January 9, 2012 | 5:54 pm

@MuShoo, One way to look at it, which helped me a great deal, is to think of the jit.gen/pix/gl.pix code as running on a single pixel. All of the logic, math, etc. are affecting that one pixel value. This is similar to how GPU shaders are written. The code is run per-cell/pixel.

I would highly recommend looking at the Expo ’74 Gen materials posted by Darwin Grosse in the Toolbox section of this site. http://cycling74.com/toolbox/expo-74-gen-patches/


January 9, 2012 | 6:34 pm

Jitter gen patchers operate a each cell at a time. For the pix objects, this is a pixel but jitter matrices don’t necessarily hold pixel data. The difference with gl.pix and other gen objects is that the calculations run on the GPU using shaders. It’s basically the same as jit.gl.slab.

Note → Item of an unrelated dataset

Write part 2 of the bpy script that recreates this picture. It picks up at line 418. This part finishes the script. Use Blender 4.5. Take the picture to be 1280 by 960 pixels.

February 12, 2012 | 9:28 am

"- You want to design an algorithm that can run on the CPU or GPU, on Windows and Mac"

does that mean that, in theory one could write, for example, a filter, or a reverb, that would be in use by an iphone app? or an opengl equivalent for graphics manipulation??


February 12, 2012 | 12:20 pm

velebrz : so far not at all, it’s alway a gen object inside a max patcher that does you algorythm. Though some said it was also meant to be some kind of compiler replacing the much missed pluggo in the future, i don’t see how it could be related, and i merely think they are misinterpreting the doc.
Also, short answer for FriFlo, it’s completely useless for midi/osc processing, obviously.


February 12, 2012 | 7:55 pm

@velebrz
The point of that quote is that the same gen patch runs without any extra thought on your part on both windows and osx and in the jitter case with jit.pix and jit.gl.pix will run on both the CPU and GPU. The larger point is that the gen world is independent of any hardware or OS, so in the future we can add support for more "backends" like OpenCL, mobile processors, etc.